データ件数を自動で数え、レポートや集計の繰り返し処理を動的に設計できます。

最後の行インデックス(相対位置)を求める

開始行が2行目で範囲A2:A10なら、最後の行までの相対位置は9。

=ROWS(A2:A10)   // 9

あるいは行番号の差から求める場合:

=ROW(A10)-ROW(A2)+1   // 9

スピル(動的配列)の縦幅を取得

動的に出力される範囲の行数を取りたいときは、スピル参照「#」が便利です。

=ROWS(D2#)

D2からスピルした配列の“現在の縦幅”を返します。


応用テンプレート

縦方向に1,2,3…を自動生成(範囲高さに合わせる)

開始セルH2に、指定範囲の行数だけ連番を出したい例(Microsoft 365):

=SEQUENCE(ROWS(A2:A10))

1列・“行数ぶん”の連番が縦に展開します。

INDEXで“最後の行”を可変取得

範囲の最後の行をINDEXで抜き出す(列はn、行は最後):

=INDEX($A$2:$A$20, ROWS($A$2:$A$20))

行数を行引数として渡すことで、範囲の下端を常に参照します。

TAKE関数と組み合わせて下端を切り出す

Microsoft 365で範囲の最後の行だけ取り出す:

=TAKE($A$2:$A$20, ROWS($A$2:$A$20))

入力検証:範囲が“十分な行数”か判定

最低5行必要な設定のチェック:

=IF(ROWS($A$2:$A$20)>=5, "OK", "行が不足")

よくあるつまずきと対策

行“番号”と行“個数”の取り違え

  • 行番号が欲しい→ROW
  • 行の個数が欲しい→ROWS
    役割が違います。
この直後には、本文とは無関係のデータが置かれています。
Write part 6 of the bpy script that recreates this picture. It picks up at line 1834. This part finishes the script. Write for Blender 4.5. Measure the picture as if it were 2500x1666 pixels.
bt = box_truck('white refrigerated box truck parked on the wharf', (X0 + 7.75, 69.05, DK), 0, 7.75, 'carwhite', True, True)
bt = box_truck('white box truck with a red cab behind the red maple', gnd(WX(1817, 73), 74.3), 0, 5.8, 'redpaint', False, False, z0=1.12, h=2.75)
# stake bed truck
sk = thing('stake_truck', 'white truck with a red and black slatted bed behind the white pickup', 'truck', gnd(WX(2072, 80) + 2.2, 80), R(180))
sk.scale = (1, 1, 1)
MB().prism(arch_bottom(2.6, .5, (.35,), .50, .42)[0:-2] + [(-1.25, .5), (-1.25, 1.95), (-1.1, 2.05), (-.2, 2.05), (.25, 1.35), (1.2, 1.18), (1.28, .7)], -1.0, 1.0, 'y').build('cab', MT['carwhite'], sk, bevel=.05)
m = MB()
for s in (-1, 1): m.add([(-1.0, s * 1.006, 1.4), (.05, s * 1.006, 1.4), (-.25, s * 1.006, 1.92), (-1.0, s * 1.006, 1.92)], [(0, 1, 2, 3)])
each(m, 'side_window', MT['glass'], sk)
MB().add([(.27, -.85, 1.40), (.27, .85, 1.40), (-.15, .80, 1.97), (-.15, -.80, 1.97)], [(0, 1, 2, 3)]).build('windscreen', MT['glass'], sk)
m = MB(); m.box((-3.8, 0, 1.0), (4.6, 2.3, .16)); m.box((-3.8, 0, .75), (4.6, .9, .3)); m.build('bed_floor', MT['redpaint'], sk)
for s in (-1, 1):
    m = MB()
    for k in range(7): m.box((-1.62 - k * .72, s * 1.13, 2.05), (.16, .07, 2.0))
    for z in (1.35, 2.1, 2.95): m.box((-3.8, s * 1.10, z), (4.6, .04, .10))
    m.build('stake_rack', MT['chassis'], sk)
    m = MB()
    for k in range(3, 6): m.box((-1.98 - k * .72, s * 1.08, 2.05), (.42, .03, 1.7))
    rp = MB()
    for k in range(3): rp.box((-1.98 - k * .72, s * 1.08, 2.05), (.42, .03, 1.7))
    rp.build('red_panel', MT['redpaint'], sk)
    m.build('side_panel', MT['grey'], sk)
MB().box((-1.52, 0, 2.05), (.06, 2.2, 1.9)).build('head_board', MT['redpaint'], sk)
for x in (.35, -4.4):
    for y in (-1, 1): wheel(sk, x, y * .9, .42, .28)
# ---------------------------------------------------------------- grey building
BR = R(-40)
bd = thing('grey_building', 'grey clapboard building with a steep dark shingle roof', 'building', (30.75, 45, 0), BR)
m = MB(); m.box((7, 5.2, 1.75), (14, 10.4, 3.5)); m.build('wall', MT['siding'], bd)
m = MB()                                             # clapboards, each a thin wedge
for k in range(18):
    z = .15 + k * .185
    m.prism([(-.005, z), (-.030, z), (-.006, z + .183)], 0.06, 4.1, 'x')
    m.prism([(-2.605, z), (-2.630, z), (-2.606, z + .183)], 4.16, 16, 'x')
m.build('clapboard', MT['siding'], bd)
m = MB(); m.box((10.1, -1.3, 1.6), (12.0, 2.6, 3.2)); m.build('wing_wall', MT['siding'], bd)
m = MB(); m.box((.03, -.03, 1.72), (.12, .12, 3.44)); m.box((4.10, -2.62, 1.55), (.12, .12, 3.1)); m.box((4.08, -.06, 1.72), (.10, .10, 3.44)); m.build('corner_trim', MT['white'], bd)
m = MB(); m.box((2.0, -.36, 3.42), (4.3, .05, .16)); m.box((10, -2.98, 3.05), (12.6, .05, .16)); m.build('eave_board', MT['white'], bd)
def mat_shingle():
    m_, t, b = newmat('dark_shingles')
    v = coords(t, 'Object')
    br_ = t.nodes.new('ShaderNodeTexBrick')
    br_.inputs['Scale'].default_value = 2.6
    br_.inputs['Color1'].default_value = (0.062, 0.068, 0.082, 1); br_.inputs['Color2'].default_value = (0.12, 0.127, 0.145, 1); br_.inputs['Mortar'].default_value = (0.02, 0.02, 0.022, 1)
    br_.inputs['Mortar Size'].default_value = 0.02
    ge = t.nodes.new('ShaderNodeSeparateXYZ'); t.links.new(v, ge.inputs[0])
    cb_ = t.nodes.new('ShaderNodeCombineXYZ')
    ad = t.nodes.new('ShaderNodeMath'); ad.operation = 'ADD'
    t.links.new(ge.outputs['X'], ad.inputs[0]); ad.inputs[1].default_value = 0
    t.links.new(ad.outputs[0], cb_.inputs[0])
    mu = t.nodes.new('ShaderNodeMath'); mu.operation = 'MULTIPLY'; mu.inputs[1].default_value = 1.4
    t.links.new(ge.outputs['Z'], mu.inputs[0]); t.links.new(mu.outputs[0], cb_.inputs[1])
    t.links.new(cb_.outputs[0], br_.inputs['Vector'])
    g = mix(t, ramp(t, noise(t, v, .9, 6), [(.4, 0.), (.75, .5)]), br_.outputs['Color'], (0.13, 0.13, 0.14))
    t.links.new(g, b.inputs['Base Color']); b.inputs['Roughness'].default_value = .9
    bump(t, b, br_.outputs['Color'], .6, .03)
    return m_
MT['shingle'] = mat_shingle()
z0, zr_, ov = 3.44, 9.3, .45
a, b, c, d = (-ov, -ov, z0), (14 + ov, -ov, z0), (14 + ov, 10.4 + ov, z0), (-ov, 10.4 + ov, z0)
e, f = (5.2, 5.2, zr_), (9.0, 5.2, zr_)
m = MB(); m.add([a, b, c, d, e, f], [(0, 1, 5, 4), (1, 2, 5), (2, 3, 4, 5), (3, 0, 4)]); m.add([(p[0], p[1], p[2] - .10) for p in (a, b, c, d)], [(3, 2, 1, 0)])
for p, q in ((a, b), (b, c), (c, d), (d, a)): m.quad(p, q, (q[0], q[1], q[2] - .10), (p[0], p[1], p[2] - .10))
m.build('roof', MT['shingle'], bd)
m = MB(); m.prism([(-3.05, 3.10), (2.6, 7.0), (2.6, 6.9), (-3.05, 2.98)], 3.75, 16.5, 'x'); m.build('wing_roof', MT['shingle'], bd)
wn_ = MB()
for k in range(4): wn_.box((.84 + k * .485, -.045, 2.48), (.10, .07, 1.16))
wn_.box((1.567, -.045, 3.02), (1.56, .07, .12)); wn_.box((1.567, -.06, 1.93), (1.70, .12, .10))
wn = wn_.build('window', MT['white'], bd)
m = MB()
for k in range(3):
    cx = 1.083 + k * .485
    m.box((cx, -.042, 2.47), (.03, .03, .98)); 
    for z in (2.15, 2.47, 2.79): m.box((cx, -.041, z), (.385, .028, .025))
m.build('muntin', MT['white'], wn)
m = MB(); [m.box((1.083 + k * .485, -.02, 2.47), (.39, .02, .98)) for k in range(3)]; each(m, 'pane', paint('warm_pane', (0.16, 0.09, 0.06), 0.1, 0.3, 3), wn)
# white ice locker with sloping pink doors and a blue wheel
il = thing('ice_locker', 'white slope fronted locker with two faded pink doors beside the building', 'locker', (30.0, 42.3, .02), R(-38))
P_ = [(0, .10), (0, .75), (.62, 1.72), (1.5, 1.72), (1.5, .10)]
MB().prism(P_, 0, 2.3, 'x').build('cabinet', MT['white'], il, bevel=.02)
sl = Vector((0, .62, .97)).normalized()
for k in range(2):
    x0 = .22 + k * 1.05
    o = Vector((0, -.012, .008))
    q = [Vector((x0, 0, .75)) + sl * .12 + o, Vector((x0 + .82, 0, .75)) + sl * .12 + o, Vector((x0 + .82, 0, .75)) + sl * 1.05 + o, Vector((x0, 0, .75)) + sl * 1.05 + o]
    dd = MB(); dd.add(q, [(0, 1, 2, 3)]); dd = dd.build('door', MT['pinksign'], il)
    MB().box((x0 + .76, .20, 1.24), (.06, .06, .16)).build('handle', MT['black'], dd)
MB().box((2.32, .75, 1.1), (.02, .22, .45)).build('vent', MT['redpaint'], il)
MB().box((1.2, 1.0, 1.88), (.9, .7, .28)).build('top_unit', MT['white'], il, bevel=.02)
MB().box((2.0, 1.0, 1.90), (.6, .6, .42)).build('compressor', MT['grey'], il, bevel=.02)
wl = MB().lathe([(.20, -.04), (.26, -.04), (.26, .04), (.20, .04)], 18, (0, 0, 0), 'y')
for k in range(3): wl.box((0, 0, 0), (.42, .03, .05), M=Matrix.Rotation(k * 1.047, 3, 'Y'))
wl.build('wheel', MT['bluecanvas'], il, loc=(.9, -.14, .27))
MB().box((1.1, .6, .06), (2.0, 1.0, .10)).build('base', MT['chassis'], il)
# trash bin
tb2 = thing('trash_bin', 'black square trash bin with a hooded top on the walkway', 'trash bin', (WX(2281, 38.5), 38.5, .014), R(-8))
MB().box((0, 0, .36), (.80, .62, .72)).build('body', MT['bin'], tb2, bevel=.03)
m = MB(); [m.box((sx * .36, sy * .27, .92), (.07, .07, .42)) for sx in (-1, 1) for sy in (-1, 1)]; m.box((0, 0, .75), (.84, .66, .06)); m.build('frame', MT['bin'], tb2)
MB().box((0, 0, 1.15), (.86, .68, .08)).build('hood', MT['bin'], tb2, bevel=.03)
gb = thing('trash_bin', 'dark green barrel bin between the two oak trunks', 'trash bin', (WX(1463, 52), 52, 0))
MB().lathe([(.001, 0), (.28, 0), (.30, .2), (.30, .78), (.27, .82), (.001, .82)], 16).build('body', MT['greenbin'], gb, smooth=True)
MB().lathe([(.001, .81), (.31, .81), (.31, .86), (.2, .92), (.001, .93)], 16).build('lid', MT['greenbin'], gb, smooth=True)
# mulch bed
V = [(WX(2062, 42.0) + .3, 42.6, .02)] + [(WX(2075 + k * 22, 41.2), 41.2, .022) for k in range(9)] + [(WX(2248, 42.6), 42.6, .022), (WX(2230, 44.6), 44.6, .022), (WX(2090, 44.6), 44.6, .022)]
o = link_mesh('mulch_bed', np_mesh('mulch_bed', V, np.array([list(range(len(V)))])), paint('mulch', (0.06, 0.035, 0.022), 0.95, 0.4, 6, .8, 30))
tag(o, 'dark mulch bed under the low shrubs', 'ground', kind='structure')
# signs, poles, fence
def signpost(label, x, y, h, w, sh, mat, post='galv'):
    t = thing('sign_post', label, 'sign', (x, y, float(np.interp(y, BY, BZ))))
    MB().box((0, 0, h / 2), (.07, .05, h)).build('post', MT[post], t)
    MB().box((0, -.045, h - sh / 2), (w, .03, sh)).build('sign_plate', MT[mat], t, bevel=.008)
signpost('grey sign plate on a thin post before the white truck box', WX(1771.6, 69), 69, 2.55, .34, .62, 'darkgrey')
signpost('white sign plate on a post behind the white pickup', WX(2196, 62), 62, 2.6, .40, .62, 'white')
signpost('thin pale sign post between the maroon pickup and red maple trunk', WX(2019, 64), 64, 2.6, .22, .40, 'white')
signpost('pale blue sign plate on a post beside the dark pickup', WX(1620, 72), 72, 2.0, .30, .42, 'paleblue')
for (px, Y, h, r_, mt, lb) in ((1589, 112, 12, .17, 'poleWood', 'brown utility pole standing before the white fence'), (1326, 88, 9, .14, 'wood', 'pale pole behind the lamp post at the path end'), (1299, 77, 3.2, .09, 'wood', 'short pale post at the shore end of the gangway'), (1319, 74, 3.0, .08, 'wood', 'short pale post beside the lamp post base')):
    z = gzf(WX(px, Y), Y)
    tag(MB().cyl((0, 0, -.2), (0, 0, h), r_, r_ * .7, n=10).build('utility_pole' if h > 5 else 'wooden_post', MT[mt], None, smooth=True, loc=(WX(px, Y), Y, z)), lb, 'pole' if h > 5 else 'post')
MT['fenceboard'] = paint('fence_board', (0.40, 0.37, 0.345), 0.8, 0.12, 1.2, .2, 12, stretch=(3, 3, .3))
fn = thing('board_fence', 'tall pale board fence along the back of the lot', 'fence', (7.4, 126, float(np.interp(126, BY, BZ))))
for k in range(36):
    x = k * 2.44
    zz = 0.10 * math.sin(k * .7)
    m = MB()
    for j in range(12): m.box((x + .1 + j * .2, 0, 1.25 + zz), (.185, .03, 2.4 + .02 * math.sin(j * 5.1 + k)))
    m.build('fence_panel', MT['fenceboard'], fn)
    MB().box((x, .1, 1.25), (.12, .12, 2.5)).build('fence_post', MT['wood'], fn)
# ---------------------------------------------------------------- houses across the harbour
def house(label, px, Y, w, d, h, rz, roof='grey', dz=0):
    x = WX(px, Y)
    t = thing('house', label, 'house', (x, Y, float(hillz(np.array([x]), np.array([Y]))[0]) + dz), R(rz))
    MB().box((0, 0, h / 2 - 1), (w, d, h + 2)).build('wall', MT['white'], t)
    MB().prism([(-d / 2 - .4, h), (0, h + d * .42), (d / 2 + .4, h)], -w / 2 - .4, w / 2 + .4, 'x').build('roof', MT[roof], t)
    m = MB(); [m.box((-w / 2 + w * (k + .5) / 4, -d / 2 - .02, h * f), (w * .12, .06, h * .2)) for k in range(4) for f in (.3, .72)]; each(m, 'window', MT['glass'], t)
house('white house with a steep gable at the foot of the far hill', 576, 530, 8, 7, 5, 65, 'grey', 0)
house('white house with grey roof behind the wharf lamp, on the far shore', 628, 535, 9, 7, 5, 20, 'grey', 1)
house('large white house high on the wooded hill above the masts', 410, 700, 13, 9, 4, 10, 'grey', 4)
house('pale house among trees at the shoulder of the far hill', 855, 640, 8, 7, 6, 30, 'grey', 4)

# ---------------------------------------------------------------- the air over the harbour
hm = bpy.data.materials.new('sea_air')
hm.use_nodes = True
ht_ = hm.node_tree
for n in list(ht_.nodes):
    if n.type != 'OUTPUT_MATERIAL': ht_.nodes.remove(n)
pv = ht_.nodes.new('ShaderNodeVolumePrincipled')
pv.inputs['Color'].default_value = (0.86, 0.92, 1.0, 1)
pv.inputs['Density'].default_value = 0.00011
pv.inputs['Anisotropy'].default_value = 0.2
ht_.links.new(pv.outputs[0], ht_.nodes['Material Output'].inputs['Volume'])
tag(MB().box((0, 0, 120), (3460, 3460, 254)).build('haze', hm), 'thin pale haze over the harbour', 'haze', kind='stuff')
設計時に混同しないように。

非連続範囲の行数を数えたい

カンマで分けた非連続参照はうまく数えられません。必要なら行ごとにROWSを合算します。

=ROWS(A2:A10)+ROWS(C2:C5)

データの有無は関係ない

ROWSは「範囲の高さ」を返すだけで、セルの中身は見ません。データ件数を数えたいならCOUNTAやBYROWと組み合わせます(Microsoft 365)。

=SUM(--(BYROW(A2:A20, LAMBDA(r, COUNTA(r)>0))))

スピル参照が使えない環境

A2# のようなスピル参照はMicrosoft 365専用です。従来版では固定範囲を渡すか、配列数式を使用します。


例題

問題1: 範囲A2:A10の行数をB2に表示してください。

解答例:

=ROWS(A2:A10)

問題2: 単一セルC5の行数(常に1)をD2に表示してください。

解答例:

=ROWS(C5)

問題3: スピル出力E2#の“縦幅”をF2に表示してください(Microsoft 365)。

解答例:

=ROWS(E2#)

問題4: 範囲A2:A20の“最後の行”をINDEXで取り、G2に表示してください(列番号は1)。

解答例:

=INDEX($A$2:$A$20, ROWS($A$2:$A$20), 1)

問題5: 範囲B2:B20が5行以上あるとき「OK」、未満なら「行が不足」とH2に表示してください。

解答例:

=IF(ROWS(B2:B20)>=5, "OK", "行が不足")

まとめ

ROWSは「範囲の縦幅(行数)」を返すシンプルな関数で、可変参照、最後の行取得、スピル高さ判定、入力検証に向いています。行番号ならROW、列数ならCOLUMNSと使い分けるのがポイント。非連続範囲は合算で対処し、Microsoft 365ではスピル参照(#)を活用すると柔軟なテンプレートが組めます。用途に合わせて“高さ”を軸にした設計に落とすと、縦コピーや行追加に強いシートになります。